## The task
Gather the lines below that include the string "pixels", copying each in full.

___ Items

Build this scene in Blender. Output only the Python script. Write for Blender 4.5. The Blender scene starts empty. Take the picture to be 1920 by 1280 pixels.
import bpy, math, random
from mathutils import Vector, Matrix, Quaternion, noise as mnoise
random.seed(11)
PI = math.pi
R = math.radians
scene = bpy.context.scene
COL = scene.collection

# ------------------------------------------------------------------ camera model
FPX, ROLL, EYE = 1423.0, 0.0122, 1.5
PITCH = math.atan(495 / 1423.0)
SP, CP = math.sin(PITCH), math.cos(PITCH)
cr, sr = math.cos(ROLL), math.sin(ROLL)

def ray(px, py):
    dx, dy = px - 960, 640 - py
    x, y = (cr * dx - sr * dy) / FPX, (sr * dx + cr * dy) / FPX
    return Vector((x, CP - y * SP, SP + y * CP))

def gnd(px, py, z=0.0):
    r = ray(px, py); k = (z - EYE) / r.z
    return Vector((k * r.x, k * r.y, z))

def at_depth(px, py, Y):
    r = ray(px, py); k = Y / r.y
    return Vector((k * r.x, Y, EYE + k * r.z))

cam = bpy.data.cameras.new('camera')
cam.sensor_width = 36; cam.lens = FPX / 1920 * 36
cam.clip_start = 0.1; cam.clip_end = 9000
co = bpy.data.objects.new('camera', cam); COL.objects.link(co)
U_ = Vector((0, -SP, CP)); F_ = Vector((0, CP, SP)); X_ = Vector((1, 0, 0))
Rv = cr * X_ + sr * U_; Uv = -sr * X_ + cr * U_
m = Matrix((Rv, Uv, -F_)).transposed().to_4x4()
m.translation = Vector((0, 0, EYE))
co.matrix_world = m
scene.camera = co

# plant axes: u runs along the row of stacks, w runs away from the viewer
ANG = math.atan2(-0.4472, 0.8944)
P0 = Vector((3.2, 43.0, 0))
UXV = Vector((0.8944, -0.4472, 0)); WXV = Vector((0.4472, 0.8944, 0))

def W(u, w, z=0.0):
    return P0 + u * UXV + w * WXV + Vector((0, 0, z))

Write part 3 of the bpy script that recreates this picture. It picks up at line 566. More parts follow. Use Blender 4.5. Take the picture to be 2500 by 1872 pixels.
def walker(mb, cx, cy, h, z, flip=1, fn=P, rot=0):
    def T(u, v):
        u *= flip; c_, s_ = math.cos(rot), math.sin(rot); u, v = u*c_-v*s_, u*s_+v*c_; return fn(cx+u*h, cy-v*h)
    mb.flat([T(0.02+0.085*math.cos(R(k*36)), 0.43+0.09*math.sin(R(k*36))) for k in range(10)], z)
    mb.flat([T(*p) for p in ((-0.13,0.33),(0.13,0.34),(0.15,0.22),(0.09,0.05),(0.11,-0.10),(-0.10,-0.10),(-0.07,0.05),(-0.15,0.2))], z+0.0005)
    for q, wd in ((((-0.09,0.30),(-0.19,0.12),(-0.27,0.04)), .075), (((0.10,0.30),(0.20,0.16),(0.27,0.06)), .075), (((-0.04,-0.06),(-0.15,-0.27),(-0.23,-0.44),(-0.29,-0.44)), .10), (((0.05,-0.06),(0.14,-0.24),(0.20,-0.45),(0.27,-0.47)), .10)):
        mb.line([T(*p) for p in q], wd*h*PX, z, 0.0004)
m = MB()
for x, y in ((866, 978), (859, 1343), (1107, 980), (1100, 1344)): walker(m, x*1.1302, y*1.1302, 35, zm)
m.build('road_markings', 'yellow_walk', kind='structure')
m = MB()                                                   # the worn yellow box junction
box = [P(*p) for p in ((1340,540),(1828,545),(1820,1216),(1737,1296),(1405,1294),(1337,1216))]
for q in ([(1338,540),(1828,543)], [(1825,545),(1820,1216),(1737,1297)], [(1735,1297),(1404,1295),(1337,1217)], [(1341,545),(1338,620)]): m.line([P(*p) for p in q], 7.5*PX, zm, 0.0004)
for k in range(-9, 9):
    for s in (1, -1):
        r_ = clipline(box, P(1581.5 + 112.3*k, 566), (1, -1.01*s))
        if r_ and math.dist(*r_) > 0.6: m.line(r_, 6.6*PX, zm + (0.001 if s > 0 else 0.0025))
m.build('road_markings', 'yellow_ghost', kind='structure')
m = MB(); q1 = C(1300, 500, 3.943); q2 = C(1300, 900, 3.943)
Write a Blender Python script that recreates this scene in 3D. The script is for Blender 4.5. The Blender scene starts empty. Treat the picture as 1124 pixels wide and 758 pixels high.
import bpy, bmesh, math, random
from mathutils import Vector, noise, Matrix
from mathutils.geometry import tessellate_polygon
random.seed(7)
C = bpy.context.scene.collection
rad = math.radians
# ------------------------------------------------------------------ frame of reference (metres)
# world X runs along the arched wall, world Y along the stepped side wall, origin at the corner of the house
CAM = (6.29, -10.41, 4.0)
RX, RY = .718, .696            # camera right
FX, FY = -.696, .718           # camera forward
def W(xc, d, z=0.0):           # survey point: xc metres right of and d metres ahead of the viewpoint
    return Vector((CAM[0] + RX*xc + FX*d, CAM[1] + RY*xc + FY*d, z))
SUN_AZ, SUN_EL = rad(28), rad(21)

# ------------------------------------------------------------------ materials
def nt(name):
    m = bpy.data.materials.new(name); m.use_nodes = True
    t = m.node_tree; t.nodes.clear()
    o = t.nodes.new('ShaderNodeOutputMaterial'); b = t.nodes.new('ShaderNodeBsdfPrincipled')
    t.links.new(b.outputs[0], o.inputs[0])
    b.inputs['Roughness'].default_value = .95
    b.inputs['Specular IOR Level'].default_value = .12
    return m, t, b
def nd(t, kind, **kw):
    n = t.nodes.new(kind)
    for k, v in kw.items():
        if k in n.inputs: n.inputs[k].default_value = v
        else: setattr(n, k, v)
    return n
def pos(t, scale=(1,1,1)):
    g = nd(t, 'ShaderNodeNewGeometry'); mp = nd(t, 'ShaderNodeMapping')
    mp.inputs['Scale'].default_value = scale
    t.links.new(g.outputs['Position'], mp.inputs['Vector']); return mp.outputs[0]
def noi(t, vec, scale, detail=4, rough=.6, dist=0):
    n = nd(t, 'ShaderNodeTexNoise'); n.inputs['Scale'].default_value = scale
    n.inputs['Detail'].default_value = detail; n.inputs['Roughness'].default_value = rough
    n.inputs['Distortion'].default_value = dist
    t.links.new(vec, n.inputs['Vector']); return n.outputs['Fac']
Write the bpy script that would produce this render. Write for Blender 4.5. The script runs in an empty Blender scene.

______

## Correct output
Build this scene in Blender. Output only the Python script. Write for Blender 4.5. The Blender scene starts empty. Take the picture to be 1920 by 1280 pixels.
Write part 3 of the bpy script that recreates this picture. It picks up at line 566. More parts follow. Use Blender 4.5. Take the picture to be 2500 by 1872 pixels.
Write a Blender Python script that recreates this scene in 3D. The script is for Blender 4.5. The Blender scene starts empty. Treat the picture as 1124 pixels wide and 758 pixels high.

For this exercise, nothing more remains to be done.